Question

Calls to a customer service center last on average 2.8 minutes with a standard deviation of 1.4 minutes. An operator in the call center is required to answer 75 calls each day. Assume the call times are independent. What is the expected total amount of time in minutes the operator will spend on the calls each day

Answer 1

Answer:

The expected total amount of time the operator will spend on the calls each day is of 210 minutes.

Step-by-step explanation:

Normal Probability Distribution:

Problems of normal distributions can be solved using the z-score formula.

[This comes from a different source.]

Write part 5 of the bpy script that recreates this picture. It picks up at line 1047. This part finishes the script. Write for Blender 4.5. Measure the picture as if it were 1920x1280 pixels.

In a set with mean $\mu$ and standard deviation $\sigma$, the z-score of a measure X is given by:

$Z = \frac{X - \mu}{\sigma}$

The Z-score measures how many standard deviations the measure is from the mean. After finding the Z-score, we look at the z-score table and find the p-value associated with this z-score. This p-value is the probability that the value of the measure is smaller than X, that is, the percentile of X. Subtracting 1 by the p-value, we get the probability that the value of the measure is greater than X.

n-values of normal variable:

Suppose we have n values from a normally distributed variable. The mean of the sum of all the instances is $M = n\mu$ and the standard deviation is $s = \sigma\sqrt{n}$

Calls to a customer service center last on average 2.8 minutes.

This means that $\mu = 2.8$

75 calls each day.

This means that $n = 75$

What is the expected total amount of time in minutes the operator will spend on the calls each day

This is M, so:

$M = n\mu = 75*2.8 = 210$

The expected total amount of time the operator will spend on the calls each day is of 210 minutes.